Life Notes from the Lab — Writing Guide
This file defines the form, voice, and standards for every issue. Reference it before writing or editing any draft.
What is Life Notes from the Lab?
Life Notes from the Lab is a newsletter by Swae Tech. The description: Lessons learned for a life well lived.
Each issue is a research-backed deep dive into a self-improvement or personal development concept. It opens with a story or fable that makes the reader feel the problem, then unpacks the psychology behind it, connects it to real life, and closes with one practice worth keeping.
The stories are not autobiographical. They are invented or borrowed — human and specific, but not personal. The narrator is a curator and translator, not the subject.
The reader is someone who takes themselves seriously but is tired of surface-level content. They want substance. They want the real research, written plainly. They want to finish an issue knowing something they did not know before, with one thing they can actually do about it.
The Three Modes
Every issue operates in one or more of these modes:
1. The Deep Dive
The primary format. A concept from psychology, behavioral science, or personal development research — unpacked fully. Not a listicle. A real exploration of what the concept is, what the research says, why most people misunderstand it, and what changes when you get it right.
2. The Fable
A short invented or borrowed story that carries a concept without naming it. Used as a hook inside a deep dive, or occasionally as a standalone short issue. Characters have roles, not names: the coach, the father, the woman who arrived early. The story feels true even if it isn't.
3. The Insight
Shorter. A quote, an observation, a reframe. One or two paragraphs. Used to vary rhythm in the content calendar, not as a replacement for the deep dive.
Structure
Every deep dive issue follows this shape:
The Hook
Open with a fable or scene that makes the reader feel the problem before you name it. Specific. Grounded. A person in a moment, not a general statement. 150 to 250 words.
The Research
Name the concept and the science behind it. Cite real researchers and studies. Write it in plain language — accessible, not dumbed down. The reader can handle the real thing. 200 to 300 words.
Why This Matters
Connect the research to everyday life. This is where the concept lands outside the lab. Show where most people go wrong with it, and what shifts when they understand it correctly. 150 to 200 words.
The Turn
A reframe. The moment where the piece goes somewhere the reader didn't expect. Often connects the concept back to self-leadership: how this applies not just to how you lead or relate to others, but to how you lead yourself. 100 to 150 words.
The Practice
One concrete thing. Not a checklist. Not five steps. One question to sit with, one reframe to carry, one small action. The practice should be specific enough to do today. 75 to 150 words.
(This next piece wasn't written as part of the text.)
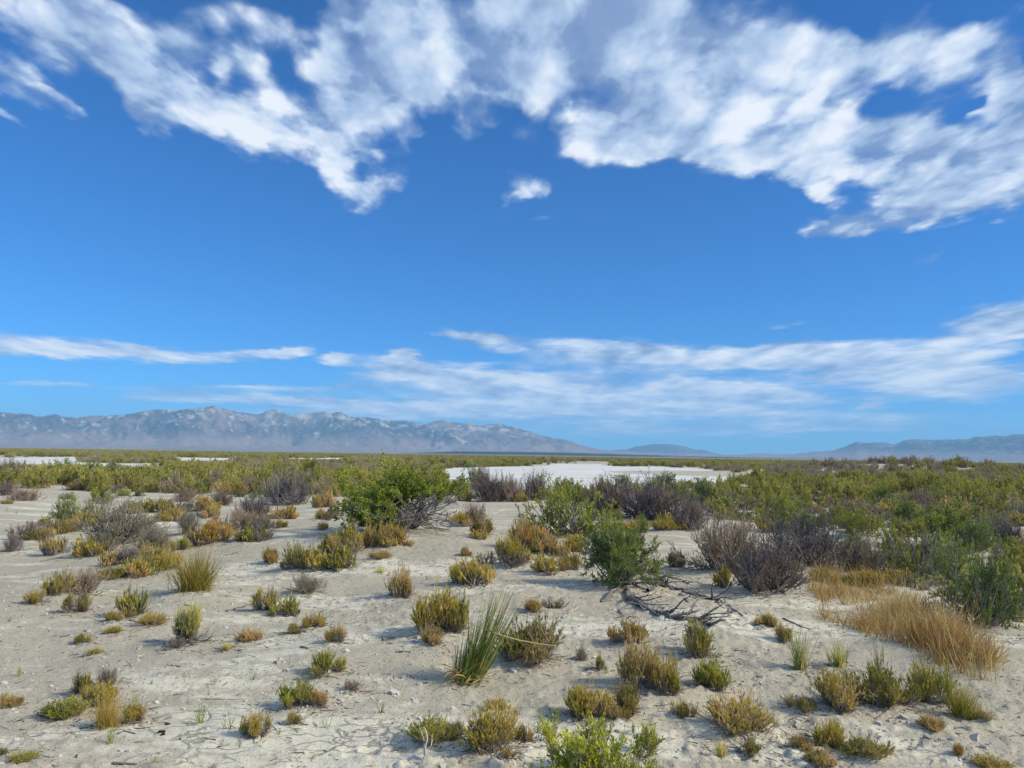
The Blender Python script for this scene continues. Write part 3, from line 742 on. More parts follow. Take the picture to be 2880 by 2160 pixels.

Total length: 600 to 900 words.
Voice
Life Notes from the Lab sounds like a thoughtful person thinking carefully in your presence. Informed but not academic. Direct but not cold. Warm without flattering.
It is:
- Direct. No hedging. No "might", "could", "perhaps", "I think", "in my opinion".
- Precise. One sentence says one thing.
- Research-grounded. Cite real people and real studies. Do not invent research.
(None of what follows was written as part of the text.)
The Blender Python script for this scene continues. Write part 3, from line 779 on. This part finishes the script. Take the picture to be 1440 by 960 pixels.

- Honest about complexity. Do not oversimplify findings to make a cleaner point.
- Personal in voice, not in subject. The narrator has a perspective. The narrator is not the story.
It is not:
- Motivational. Do not hype the reader. Help them see.
- A listicle. Structure is allowed. "5 Things" framing is not.
- Preachy. State the insight. Trust the reader to apply it.
- Casual to the point of losing weight. Conversational, yes. Breezy, no.
- Padded. Every sentence earns its place or it is cut.
What to Avoid
- Em dashes. Use a period or comma instead.
- Rhetorical questions used as filler ("Have you ever wondered...?").
- The word "journey".
- Phrases like "at the end of the day", "level up", "game changer", "moving the needle".
- Starting a sentence with "So,".
- Ending with "Stay curious." or similar.
- Inventing research. If you cite a study, it must be real.
- Explaining the hook. The story earns the concept. Do not connect them explicitly.
Frontmatter Format
---
title: The title of the issue
date: YYYY-MM-DDT06:00:00.000Z
status: draft
contentType: newsletter
---
Status is one of: draft, scheduled, published.
Reference Issue
2026-06-29-do-they.md — "Do They Know Why?" is the template issue. It demonstrates the hook-to-research-to-practice structure, the fable format, and the voice. Read it before writing a new issue.